First-principles methodology for quantum transport in multiterminal junctions

TL;DR

This paper introduces a first-principles method for calculating electron transport properties in multiterminal junctions, enabling detailed analysis of complex electronic devices.

Contribution

The paper develops a generalized, self-consistent approach within Keldysh theory for multiterminal systems, using an efficient O(N) electronic-structure calculation method.

Findings

Successfully applied to four-terminal systems demonstrating charge density and transmission analysis.

Provides a framework for studying complex electronic devices with multiple terminals.
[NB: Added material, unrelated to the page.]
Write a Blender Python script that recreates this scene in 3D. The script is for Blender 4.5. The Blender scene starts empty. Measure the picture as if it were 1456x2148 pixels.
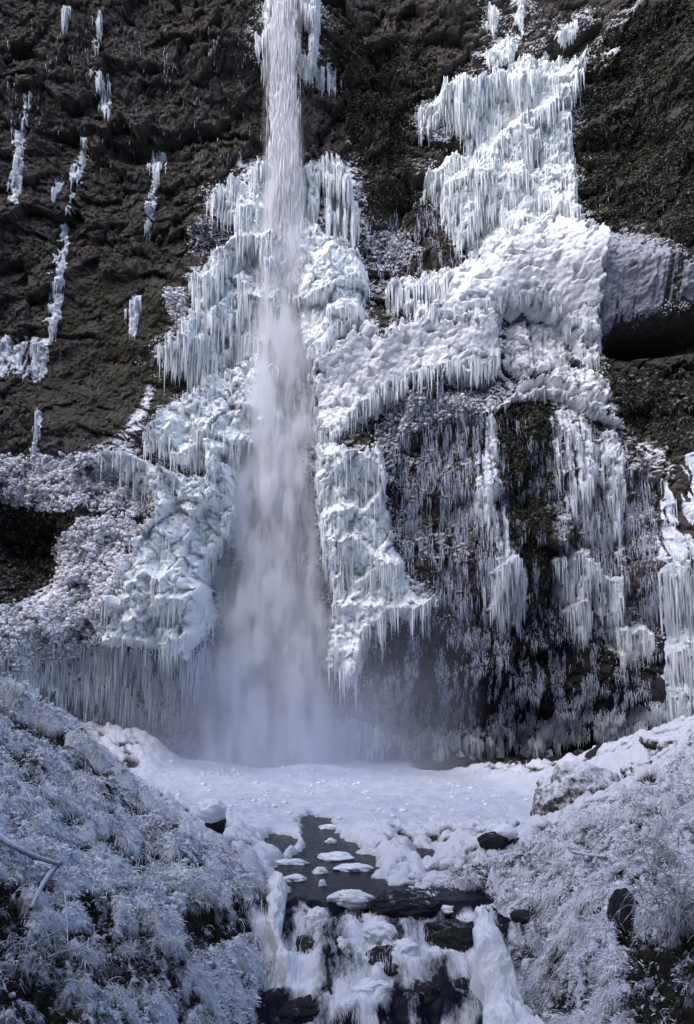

Shows the method's effectiveness in modeling realistic bias conditions.

Abstract

We present a generalized approach for computing electron conductance and I-V characteristics in multiterminal junctions from first-principles. Within the framework of Keldysh theory, electron transmission is evaluated employing an O(N) method for electronic-structure calculations. The nonequilibrium Green function for the nonequilibrium electron density of the multiterminal junction is computed self-consistently by solving Poisson equation after applying a realistic bias. We illustrate the suitability of the method on two examples of four-terminal systems, a radialene molecule connected to carbon chains and two crossed carbon chains brought together closer and closer. We describe charge density, potential profile, and transmission of electrons between any two terminals. Finally, we discuss the applicability of this technique to study complex electronic devices.